Embora o ágio possa ser dedutível em operações envolvendo empresas com patrimônio líquido negativo, existem diversos riscos associados à fiscalização tributária e ao questionamento por parte da Receita Federal e do CARF:

  • Risco de glosa total ou parcial: Se não houver substância econômica na operação, ou se o ágio for considerado uma forma de cobertura de passivo da empresa investida, a dedução do ágio será glosada. O CARF tem sido firme em exigir provas robustas para sustentar o ágio.
  • Necessidade de laudo de avaliação independente: A falta de um laudo de avaliação robusto, que comprove a geração de valor futuro, pode resultar em glosa do ágio. O laudo deve demonstrar que o valor pago não se refere a um simples déficit patrimonial da investida, mas sim a uma expectativa legítima de rentabilidade futura.
  • Risco de questionamento da operação: Em operações de empresa veículo ou reorganizações societárias, há o risco de a Receita Federal ou o CARF entenderem que o ágio não reflete a realidade econômica da operação, mas sim uma estratégia para manipulação contábil.

3.2 Estratégias para Mitigar os Riscos

Para minimizar os riscos de glosa do ágio, a empresa investidora deve adotar as seguintes estratégias:

  1. Apresentação de laudo de avaliação: O laudo de avaliação independente é imprescindível para comprovar que o valor pago pela participação reflete uma expectativa futura de geração de caixa, e não uma tentativa de cobrir passivos negativos. O laudo deve ser elaborado por uma empresa especializada, com metodologia reconhecida e parâmetros econômicos transparentes.
  2. Comprovação da substância econômica da operação: Deve-se demonstrar que a operação de aquisição tem fundamento econômico legítimo, com projeções financeiras que justifiquem o valor pago, independentemente do PL negativo da investida.
  3. Estruturação da operação de forma transparente: A operação deve ser estruturada de forma a não levantar suspeitas de manobra contábil. A participação de terceiros independentes, a negociação transparente e a cláusula de pagamento condicionado podem ajudar a reforçar a legitimidade da operação.
  1. Conclusão

A dedução do ágio em operações de aquisição envolvendo empresas com patrimônio líquido negativo ou passivo a descoberto é possível, mas exige um cuidado especial na comprovação da substância econômica da operação. O laudo de avaliação independente e as projeções de fluxo de caixa são elementos essenciais para garantir que o ágio não seja questionado pela Receita Federal ou pelo CARF.

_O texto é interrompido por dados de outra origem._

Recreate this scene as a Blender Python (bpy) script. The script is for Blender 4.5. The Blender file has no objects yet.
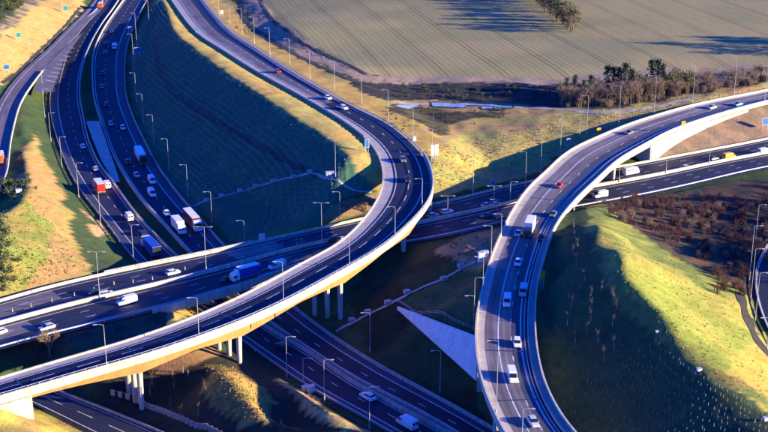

Em um cenário de fiscalização tributária rigorosa, a empresa investidora deve adotar uma abordagem estratégica para mitigar os riscos de glosa, demonstrando que o ágio reflete expectativas legítimas de rentabilidade futura e não apenas uma tentativa de cobrir passivos da investida.

Referências

  1. Decreto-Lei nº 1.598, de 26 de dezembro de 1977. Regime de tributação das pessoas jurídicas.
  2. Lei nº 12.973, de 13 de maio de 2014. Altera a legislação do Imposto de Renda das Pessoas Jurídicas.
  3. Acórdão nº 1201-003.693, Sanofi/2015.
  4. Acórdão nº 1101-000.766, Rede Globo/2012.
  5. BEZ-BATTI, G. “Ágio e PL Negativo: A Questão em Debate”. Revista Jurídica de Direito Tributário, 2025.